Es gibt heute wieder mehr Menschen, die abseits von kleinbürgerlicher Idylle mit Hobbykeller und Schrebergarten leben, natürlich auch in Niederösterreich. Wir haben uns auf die Suche gemacht und verschiedenste Formen gemeinschaftlichen Wohnens und Lebens gefunden.
Freiheit als Zwang?
Dabei ist der Begriff der "Kommune" hierzulande nicht sonderlich positiv besetzt. Man verbindet damit in erster Linie eins: Otto Muehl und seine Kommune am burgenländischen Friedrichshof. Die Absage an den Privatbesitz und an Zweierbeziehungen, der Aufbruch alter Familienideale und freie Liebe wurden hier großgeschrieben. Diese scheinbare Idylle für Anhänger des polyamoren Lebensstils findet 1991 mit der Verurteilung Otto Muehls ein Ende. Muehl wird wegen Kindesmissbrauchs und weiteren Delikten zu einer siebenjährigen Haftstrafe verurteilt. Später wird klar, dass statt Freiheit ein autoritärer Führungsstil, sexuelle und emotionale Gewalt den Alltag prägten.

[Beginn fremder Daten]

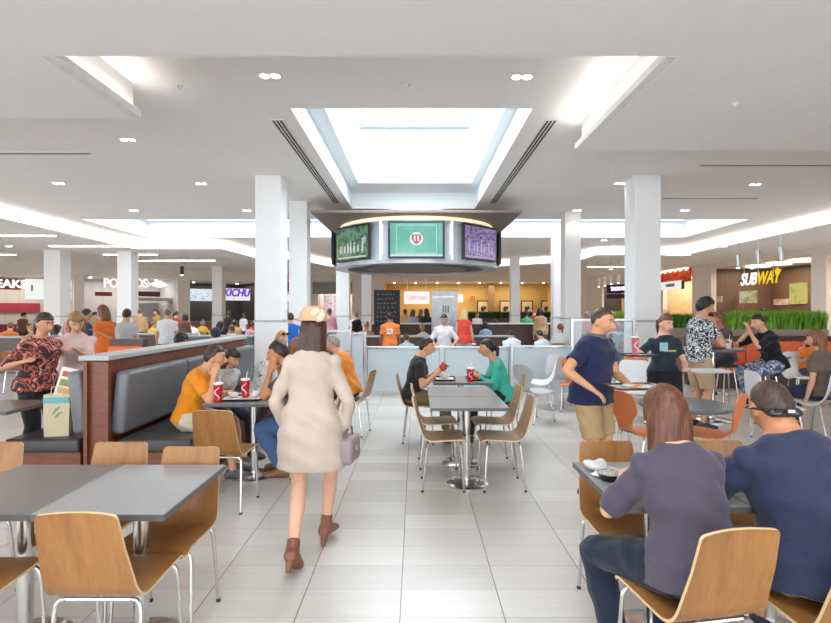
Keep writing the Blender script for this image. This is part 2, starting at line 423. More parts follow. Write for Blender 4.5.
# ------------------------------------------------------------------ columns
M_col = mat('white column paint', (.82, .82, .82), .7, var=.01)
M_colband = mat('grey column band', (.40, .41, .42), .4)
def column(px0, px1, z, top, label, band=1.42):
    w = (px1 - px0) / F * z; x = gx((px0 + px1) / 2, z + w * .0)
    e = empty('column', (x, z + w / 2, 0), 0, label, 'column')
    MB().box((0, 0, (band + top) / 2), (w, w, top - band), bev=.012).build('shaft', M_col, e)
    MB().box((0, 0, band / 2), (w + .02, w + .02, band), bev=.012).build('lower_casing', M_col, e)
    MB().box((0, 0, band), (w + .05, w + .05, .035), bev=.008).build('band', M_colband, e)
    MB().box((0, 0, .06), (w + .05, w + .05, .12), bev=.008).build('plinth', M_steel, e)
    return e
column(255, 281, 9.8, HC, 'wide white column at the far end of the upholstered booth')
column(289, 307, 12.1, HC, 'white column just right of and behind the wide booth column')
column(635, 661, 9.8, HC, 'broad white column right of the man in the navy polo')
column(565, 581, 13.4, HC, 'white column just left of the man in the navy polo')
column(553.5, 564, 16.4, HC, 'narrow far white column immediately left of another on the right')
column(43.5, 60, 18.9, HL, 'leftmost pale column, in front of the white lit menu board')
column(117, 131, 19.2, HL, 'pale column in front of the fish sign stall')
column(212, 222, 25.4, HL, 'slim pale column beside the purple lit sign on the left')
column(336, 349, 19.5, HC, 'white column below the left end of the screen ring')
column(361.5, 371, 24.0, HC, 'slim white column left of the black chalkboard')
column(511, 520, 24.0, HC, 'slim white column in front of the golden back wall')

# ------------------------------------------------------------------ ceiling fittings
M_lens = glow('downlight lens', (1, .95, .86), 10.)
M_trim = mat('white fitting trim', (.78, .77, .76), .5)
def downlight(px, py, h, label, energy=28, n=2):
    z = F * (h - CH) / (CY - py); x = gx(px, z)
    e = empty('ceiling_downlight', (x, z, h), 0, label, 'downlight', 'twin downlights')
    w = .13 * n
    MB().box((0, 0, -.006), (w, .15, .014), bev=.003).build('trim_plate', M_trim, e)
    for i in range(n):
        MB().lathe([(.045, -.02), (.045, -.008)], ((i - (n - 1) / 2) * .12, 0, 0), 14).build('lens', M_lens, e)
    l = bpy.data.lights.new('downlight_lamp', 'SPOT'); l.energy = energy; l.spot_size = R(110); l.spot_blend = .7; l.shadow_soft_size = .06; l.color = (1, .91, .80)
    o = bpy.data.objects.new('downlight_lamp', l); COL.objects.link(o); o.parent = e; o.location = (0, 0, -.04)
for px, py, h, lb in [(270, 75, HC, 'twin downlight in the raised bay, left of the skylight'), (522, 76, HC, 'twin downlight in the raised bay, right of the skylight'),
    (128, 139, HC, 'twin downlight just beyond the corner of the left soffit'), (59, 183, HC, 'twin downlight near the left frame edge above the lit cove'),
    (201, 183, HC, 'twin downlight left of the wide booth column'), (247, 210, HC, 'twin downlight just left of the wide booth column top'),
    (134, 210, HC, 'twin downlight above the left blue skylight'), (755, 184, HC, 'twin downlight right of the broad right column'),
    (620, 183, HC, 'twin downlight just left of the broad right column top'), (685, 210, HC, 'twin downlight above the right blue skylight'),
    (604, 240, HC, 'twin downlight below the right blue skylight'), (577, 210, HC, 'twin downlight by the top of the tall right column'),
    (9, 246, HL, 'downlight in the far left low ceiling'), (68, 254, HL, 'downlight beside the leftmost pale column'),
    (611, 269, HL, 'downlight above the pendants at right rear'), (724, 246, HL, 'downlight in the low ceiling left of the sandwich stall')]:
    downlight(px, py, h, lb, energy=14 if h == HC else 24)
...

Eine solch klassische Kommune findet man heute nicht mehr in Niederösterreich. Es sind schlicht neue (oder alte) Formen des Zusammenlebens mit der Sehnsucht, sich wieder in einer Gemeinschaft gegenseitig unterstützen zu können – moderne Kommunen könnte man sagen. Jedes Projekt hat seine eigenen Beweggründe und Werte. Meist sind sie durch ein Zusammenleben mehrerer Generationen und verschiedene Gemeinschaftseinrichtungen gekennzeichnet.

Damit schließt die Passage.